ハードローとソフトロー

 CSRを語る上で、まずはハードローとソフトローという二つの概念を分けて考えることが、話をより分かりやすくすると思います。

 端的に言えば、ハードローとは議会などで成立した法律や条例などで、これに違反すれば当然法的な制裁を受けます。一方でソフトローとは、法的な拘束力がないものの、社会規範によって企業活動に影響を及ぼすものです。
 基本的にはCSRは、後者であるあるソフトローの影響下によって取り組まれているといってよいと思います。

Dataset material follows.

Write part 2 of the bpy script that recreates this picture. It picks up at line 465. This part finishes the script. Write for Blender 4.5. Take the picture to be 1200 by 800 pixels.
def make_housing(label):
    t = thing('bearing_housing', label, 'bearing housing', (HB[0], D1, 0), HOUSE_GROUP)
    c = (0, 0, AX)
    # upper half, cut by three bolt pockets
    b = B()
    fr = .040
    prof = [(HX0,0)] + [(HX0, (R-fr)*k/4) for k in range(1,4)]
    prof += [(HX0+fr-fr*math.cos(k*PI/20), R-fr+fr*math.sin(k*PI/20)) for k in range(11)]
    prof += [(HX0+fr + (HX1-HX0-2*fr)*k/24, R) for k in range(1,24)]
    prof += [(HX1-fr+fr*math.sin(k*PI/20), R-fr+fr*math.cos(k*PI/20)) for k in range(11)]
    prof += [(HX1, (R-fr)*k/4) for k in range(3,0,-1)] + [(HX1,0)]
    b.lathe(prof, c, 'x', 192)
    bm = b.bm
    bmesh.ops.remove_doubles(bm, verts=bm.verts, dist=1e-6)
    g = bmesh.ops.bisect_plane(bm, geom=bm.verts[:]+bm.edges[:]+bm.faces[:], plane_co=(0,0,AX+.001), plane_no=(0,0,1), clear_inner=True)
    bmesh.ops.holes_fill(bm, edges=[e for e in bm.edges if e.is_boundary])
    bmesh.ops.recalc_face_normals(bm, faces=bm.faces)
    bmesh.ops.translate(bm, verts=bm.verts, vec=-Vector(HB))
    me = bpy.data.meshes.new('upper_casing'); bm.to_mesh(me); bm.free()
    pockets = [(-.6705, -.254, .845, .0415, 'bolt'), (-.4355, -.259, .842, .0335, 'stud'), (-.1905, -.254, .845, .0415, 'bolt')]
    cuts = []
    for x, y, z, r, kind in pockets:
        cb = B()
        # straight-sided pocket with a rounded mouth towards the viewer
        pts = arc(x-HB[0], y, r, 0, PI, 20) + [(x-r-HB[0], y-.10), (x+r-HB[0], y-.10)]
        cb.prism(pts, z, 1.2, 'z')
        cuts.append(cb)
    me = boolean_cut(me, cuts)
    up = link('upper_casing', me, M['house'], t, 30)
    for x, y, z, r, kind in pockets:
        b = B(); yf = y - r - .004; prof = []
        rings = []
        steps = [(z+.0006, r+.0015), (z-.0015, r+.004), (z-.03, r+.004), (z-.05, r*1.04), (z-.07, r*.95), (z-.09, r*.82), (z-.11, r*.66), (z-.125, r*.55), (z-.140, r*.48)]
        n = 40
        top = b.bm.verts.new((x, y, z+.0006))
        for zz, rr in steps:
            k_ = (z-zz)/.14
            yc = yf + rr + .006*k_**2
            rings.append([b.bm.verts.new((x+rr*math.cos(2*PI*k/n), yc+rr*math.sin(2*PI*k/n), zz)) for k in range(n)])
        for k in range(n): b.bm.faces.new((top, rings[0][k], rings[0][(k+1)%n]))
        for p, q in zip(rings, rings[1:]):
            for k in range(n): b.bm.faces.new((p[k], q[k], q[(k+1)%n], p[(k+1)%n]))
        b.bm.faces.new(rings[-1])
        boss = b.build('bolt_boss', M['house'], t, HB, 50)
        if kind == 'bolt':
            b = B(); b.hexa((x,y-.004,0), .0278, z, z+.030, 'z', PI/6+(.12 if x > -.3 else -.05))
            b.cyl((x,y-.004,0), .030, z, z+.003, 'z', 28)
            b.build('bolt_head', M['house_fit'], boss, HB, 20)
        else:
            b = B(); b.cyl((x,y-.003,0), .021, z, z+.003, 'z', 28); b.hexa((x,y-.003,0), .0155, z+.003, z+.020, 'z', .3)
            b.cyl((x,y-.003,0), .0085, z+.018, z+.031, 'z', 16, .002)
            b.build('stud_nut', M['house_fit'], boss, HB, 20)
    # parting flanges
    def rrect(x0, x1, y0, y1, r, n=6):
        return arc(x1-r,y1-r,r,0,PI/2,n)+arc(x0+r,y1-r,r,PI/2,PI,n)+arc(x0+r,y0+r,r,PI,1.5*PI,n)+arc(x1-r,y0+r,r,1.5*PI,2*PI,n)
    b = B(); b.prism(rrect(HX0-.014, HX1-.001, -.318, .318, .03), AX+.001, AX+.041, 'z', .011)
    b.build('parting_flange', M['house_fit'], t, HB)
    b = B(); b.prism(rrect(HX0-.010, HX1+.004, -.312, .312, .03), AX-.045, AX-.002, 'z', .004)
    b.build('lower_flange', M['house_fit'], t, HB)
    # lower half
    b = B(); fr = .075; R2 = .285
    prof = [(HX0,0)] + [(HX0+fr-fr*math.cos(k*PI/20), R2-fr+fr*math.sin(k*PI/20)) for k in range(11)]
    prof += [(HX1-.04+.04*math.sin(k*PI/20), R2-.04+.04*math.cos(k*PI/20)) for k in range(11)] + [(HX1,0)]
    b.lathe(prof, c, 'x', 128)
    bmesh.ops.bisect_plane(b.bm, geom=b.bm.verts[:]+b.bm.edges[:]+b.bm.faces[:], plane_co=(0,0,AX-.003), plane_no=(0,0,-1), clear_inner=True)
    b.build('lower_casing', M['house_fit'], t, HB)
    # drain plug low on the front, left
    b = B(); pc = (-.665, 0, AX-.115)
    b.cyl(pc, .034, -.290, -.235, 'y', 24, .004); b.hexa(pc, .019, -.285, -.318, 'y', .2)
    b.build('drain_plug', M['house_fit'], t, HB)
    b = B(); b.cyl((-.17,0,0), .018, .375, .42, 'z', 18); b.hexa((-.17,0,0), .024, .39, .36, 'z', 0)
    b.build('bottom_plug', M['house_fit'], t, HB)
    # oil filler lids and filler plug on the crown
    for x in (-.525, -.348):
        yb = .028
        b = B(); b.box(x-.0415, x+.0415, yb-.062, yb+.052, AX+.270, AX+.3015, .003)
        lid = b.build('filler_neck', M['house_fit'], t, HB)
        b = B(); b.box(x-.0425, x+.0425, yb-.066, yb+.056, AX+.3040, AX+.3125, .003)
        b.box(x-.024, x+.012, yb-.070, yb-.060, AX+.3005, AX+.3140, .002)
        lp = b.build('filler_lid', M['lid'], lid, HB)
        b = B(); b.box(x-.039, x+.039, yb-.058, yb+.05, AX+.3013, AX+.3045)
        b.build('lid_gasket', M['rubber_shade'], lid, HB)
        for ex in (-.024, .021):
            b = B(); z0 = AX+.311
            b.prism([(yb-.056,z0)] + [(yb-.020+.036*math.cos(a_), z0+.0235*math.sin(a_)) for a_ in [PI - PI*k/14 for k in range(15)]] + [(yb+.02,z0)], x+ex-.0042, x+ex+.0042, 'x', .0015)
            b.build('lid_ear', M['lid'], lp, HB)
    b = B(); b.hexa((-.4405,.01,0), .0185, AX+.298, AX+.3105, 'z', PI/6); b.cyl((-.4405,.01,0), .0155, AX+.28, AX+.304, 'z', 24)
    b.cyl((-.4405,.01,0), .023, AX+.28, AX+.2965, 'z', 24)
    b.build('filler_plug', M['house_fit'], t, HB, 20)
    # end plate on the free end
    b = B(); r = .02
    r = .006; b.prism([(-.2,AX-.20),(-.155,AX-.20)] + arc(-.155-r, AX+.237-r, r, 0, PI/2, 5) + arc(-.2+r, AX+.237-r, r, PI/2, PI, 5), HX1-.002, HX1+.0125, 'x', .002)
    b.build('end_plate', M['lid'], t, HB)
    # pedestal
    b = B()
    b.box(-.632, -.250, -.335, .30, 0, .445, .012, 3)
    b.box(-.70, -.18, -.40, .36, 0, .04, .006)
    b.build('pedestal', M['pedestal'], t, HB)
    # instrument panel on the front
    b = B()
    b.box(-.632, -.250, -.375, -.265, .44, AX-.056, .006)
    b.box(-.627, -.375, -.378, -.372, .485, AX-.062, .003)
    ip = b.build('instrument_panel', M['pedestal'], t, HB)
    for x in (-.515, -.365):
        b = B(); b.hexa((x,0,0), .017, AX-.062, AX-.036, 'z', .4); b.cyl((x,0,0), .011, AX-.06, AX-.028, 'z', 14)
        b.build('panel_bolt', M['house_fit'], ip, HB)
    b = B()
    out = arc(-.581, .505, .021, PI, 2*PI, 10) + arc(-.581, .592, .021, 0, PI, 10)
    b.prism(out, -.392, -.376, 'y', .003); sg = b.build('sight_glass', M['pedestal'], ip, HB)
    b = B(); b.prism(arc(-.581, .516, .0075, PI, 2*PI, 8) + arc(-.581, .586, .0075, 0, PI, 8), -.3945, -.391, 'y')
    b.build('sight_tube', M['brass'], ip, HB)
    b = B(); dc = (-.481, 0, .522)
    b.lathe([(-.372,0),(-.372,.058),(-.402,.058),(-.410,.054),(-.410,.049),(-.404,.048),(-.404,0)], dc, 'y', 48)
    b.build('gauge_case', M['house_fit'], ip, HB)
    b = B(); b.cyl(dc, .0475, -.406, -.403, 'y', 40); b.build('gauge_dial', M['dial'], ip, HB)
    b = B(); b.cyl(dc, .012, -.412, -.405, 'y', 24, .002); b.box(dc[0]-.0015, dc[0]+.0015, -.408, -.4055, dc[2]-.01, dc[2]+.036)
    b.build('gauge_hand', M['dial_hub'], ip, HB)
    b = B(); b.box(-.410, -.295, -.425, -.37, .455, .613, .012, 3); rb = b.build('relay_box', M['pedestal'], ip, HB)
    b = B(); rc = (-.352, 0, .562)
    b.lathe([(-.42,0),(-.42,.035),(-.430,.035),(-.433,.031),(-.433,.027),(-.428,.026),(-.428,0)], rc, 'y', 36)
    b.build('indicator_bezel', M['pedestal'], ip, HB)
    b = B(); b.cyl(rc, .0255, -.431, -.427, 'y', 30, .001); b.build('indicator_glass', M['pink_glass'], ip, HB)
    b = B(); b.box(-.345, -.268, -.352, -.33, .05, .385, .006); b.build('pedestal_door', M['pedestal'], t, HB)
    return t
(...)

2000年ごろから国連グローバルコンパクト、ISO26000、GRTスタンダード、OECD多国籍企業行動指針などがたて続きに策定され、企業のCSR活動を促していることからもこのことは言えるでしょう。
 法律的に強制してしまうよりも、それぞれの企業に自主性や独自性に任せた方がCSRはより効率的に、かつ適切な形で社会に浸透する。そういったことが識者の中で考えられていることは想像するに難くありません。
 ただこのソフトロー中心の潮流の中で、最近ではソフトローのハードロー化も徐々に進んでいます。2010年に米国で成立したドット・フランク法(金融規制改革法)をはじめ、2012年の「カルフォルニア州サプライチェーン透明法」、イギリスの「現代奴隷法2015」など従来の指導原則によってではなく、法規制によって企業の行動を促す動きが起き始めているのです。

 CSRをソフトローによって促すべきなのか、ハードローによって促すべきなのか。それぞれにメリットとデメリットがあり、どちらが正解であるとはハッキリとは言えません。ただソフトローによる指導原則によって、企業活動を促していけば、時間はかかるかもしれませんが、いずれそれが実を結び、適切なタイミングで各国に適切な法律が出来ていくこともあり得るでしょう。

 こうした流れの一つの大きな例としては、フランスやイギリスが2040年までにガソリン車とディーゼル車の販売を禁止することを法律で決めたことが挙げられます。かねてから存在している、大気汚染、地球温暖化、排ガスによる健康被害と様々な要素を併せ持った社会課題に対して、各国の自動車会社がこの社会課題に対して真正面から取り組んだからこそ、電気自動車やハイブリット車が実用化され、それが故にフランスやイギリスは今のタイミングで法規制に踏み切ることが出来たのです。
 
 もちろんこの件に関しては、問題はまだまだ多くあり、政治的な思惑もあると思います。ただソフトローを積み重ねることによって、企業や市民の意識が変わっていき、やがてテクノロジーの進化とともに法律も変わっていくという一連の流れそのものに関してでいえば、この件はきわめて自然で分かりやすい一例であると評価することが出来ると個人的には評価しております。

 企業や人々が社会の急激な変化によって混乱しないためにも、力による変化ではなく、意識に変化によって徐々に社会が変わっていく。ときに早急に法律で規制する必要があったとしても、なるべくなら、多くの人が納得できるような形で社会課題の解決がなされていく方が健全であるとはいえないでしょうか。